ミャンマーの紛争の構造を考えれば、平和構築の道筋が、この方向性にあることは確かだ。NUGが掲げる連邦制のビジョンは、あらためて必要不可欠な平和構築の方向性を模索する決意表明であるといってよい。「連邦制」の目標が、「民主化」勢力によって掲げられていることの意味は大きい。「連邦制」と「民主化」の強固な合体こそが、ミャンマーが進むべき道である。

民主化勢力が描く正しい道筋を支援すべきだ

連邦制の考え方自体は建国時から存在していた。それが「ビルマ建国の父」として敬愛されたアウンサンの暗殺と、その後の国軍による権力掌握によって、立ち消えになってしまっただけなのだ。国軍支配下で、民主化が進んでいたはずの2010年代ですら、中央政府と少数民族勢力との間には不協和音が絶えなかった。NUGは、ミャンマーの未来にとって正しいビジョンを打ち出している。

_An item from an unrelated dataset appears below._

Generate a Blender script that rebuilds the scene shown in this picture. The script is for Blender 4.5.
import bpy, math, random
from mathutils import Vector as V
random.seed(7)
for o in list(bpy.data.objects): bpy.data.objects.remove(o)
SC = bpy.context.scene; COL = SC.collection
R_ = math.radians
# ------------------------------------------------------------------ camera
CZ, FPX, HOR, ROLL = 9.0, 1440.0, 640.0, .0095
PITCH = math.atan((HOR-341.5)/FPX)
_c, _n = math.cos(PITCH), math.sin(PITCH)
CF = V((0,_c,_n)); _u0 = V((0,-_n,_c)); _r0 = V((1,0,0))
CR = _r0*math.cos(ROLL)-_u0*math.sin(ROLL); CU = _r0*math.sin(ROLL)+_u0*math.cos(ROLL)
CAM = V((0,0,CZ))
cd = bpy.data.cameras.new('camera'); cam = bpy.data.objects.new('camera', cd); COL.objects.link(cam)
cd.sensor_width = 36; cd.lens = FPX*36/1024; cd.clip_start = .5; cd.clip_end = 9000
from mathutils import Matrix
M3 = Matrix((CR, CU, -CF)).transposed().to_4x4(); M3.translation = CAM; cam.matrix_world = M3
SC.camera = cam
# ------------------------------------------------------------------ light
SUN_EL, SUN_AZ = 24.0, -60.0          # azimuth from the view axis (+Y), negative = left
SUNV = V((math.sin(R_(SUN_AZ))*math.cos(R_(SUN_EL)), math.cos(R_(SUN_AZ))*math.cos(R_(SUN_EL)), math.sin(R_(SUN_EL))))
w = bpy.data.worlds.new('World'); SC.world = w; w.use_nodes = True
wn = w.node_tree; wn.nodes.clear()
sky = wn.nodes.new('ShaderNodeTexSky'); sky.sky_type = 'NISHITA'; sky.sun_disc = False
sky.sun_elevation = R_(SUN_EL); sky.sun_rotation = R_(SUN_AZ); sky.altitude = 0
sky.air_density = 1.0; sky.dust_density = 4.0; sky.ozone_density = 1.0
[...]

日本のODAは、こうした正しい道筋を支援するものであるべきだ。ビルマ人が多数派の大都市を結ぶヤンゴン・マンダレー鉄道の建設、ヤンゴン都市圏浄水整備、日本企業が多数参加するヤンゴン郊外のティラワ経済特別区開発・関連インフラ整備などは「民主化と連邦制を合体させた平和構築」のビジョンから見れば、関連度が薄い。初等教育カリキュラム改善事業などについても、「国際的な援助の潮流に合わせて」「ミャンマー政府の主導で」行うことに邁進まいしんするあまり、少数民族地域の教育の底上げという課題を軽視するものになっていなかったかどうか、検証すべきだ。